Tuesday, January 22, 2008

Cloverfield (2008)



So I saw Cloverfield.

I'm not sure what I have to add to the other reviews I've seen of it. It's a giant monster movie and that makes it review-proof to a certain extent. We love the giant monster movies.

But this ain't no Godzilla. Or, maybe it is, but it's early Godzilla back when those movies had more of a point than just putting two giant monsters together and watching them fight. Don't get me wrong, watching giant monsters kill each other is an honorable past time, but it's even better when there's sort of a point and I always liked that there was a point Japan was making by creating Godzilla.

There's a point to Cloverfield too. A lot of reviewers have noticed the 9/11 similarity, but I think it goes beyond watching some buildings fall and smoke roll through the streets of Manhattan. There's also the focus on normal people who don't know what's going on and never truly understand the threat. The world experienced 9/11 together and everyone has their own memories and associations with that day, but none of us who weren't in New York City really got a taste for what that must have been like. We saw the images as they happened, but we processed them differently than we would have had we been there. By putting us in the first person, Cloverfield makes us process these images like we might have had we been in New York that day.

I've read criticism about the hokeyness of having the Statue of Liberty's head roll down the street, but really I can't think of a better metaphor for what it was like to watch the Towers fall. The Statue is such an icon and the first time I saw that head roll through on the trailer, I was stunned. It's a powerful scene and I wish it hadn't have been overexposed by the trailer, though I understand why it was.

It's also important to the 9/11 metaphor that the monster wasn't created by a scientific accident. That worked for the point Godzilla was trying to make about nuclear power, but for a commentary on terrorism, it's vital that the threat be mysterious. SPOILER WARNING. Even if you catch the clue to the creature's origin in the movie's last scene (I didn't, but it was described to me), you understand that the creature isn't something we made on accident. It's an invader. We don't know why it came, we just know that it came to hurt us. END SPOILER.

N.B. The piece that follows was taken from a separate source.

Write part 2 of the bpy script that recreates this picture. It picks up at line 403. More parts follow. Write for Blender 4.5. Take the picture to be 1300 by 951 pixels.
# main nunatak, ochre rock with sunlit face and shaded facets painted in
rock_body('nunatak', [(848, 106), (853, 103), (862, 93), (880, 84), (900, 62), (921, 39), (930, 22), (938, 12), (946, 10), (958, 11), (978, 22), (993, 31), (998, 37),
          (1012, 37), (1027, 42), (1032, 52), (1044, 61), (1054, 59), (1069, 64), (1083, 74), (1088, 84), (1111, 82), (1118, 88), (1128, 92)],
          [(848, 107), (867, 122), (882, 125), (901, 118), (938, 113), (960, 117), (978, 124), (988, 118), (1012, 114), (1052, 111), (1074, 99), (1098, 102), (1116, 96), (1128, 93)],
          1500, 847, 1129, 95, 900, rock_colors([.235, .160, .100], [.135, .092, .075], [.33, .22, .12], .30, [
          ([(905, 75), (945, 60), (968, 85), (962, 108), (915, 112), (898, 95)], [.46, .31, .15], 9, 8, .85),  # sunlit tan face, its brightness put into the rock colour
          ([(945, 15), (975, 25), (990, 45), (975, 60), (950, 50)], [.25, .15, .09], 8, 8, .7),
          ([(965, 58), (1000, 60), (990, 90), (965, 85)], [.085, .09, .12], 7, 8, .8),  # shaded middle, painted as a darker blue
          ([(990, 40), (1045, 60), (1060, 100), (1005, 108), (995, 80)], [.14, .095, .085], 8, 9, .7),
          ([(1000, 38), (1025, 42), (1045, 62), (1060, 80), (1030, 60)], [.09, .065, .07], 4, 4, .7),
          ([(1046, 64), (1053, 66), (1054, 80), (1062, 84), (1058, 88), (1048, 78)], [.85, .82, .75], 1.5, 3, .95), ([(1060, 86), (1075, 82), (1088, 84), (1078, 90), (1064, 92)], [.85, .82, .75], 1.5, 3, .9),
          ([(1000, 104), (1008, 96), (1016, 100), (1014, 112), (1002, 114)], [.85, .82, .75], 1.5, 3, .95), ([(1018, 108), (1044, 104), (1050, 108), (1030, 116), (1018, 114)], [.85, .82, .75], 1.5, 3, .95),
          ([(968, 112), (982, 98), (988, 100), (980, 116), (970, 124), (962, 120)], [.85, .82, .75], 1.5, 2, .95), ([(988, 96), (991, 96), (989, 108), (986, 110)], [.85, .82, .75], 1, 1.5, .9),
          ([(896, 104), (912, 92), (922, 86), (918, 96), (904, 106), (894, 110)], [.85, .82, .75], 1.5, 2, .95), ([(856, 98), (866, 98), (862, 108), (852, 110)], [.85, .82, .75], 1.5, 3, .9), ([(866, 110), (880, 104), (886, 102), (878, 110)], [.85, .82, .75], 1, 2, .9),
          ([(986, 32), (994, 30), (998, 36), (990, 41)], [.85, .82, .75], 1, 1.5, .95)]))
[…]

So, yeah. It's pretty cool on that level and I liked it. You never would have gotten me to watch a movie that depicted a straightforward version the 9/11 experience (I avoided both United 93 and World Trade Center, for instance), but use a giant monster as a metaphor and I'm there.

It's executed pretty well too. I liked the characters and it was especially nice to see Lizzy Capland from The Class and TJ Miller from Carpoolers, two of my favorite actors from two of my favorite sitcoms from the last couple of years. The other actors are also fine and Odette Yustman is heart-breakingly beautiful, especially in light of the early scenes showing her and her best friend Rob (played by Michael Stahl-David) on the day they first realized they were in love with each other. I totally bought that Rob would cross Manhattan to rescue her. I would have done it too.

Though the plot is simple (get across town to rescue Odette and then get out of Manhattan without being eaten), it does what it needs to, which is provide an interesting frame for all the imagery. And it's interrupted at all the right points for some good old monster-fighting action, so it's never boring.

I don't know that I'd want to sit down and watch it again right away though. I'd like to see that last scene again and catch what I missed before, but having satisfied my curiosity about that, I'm not sure there's much more to get from the movie. I'd recommend it to anyone to see once, and I'd even go with you if I didn't have anything else to do, but as much as I like the deeper theme, it ironically ruins the rewatchability of the movie for me. I guess it went too far in the direction of Having a Point and I would have liked it more and been more excited to see it again if Godzilla would've shown up to fight the Cloverfield creature. But that's just the way I roll.

Three out of five face-eating parasites.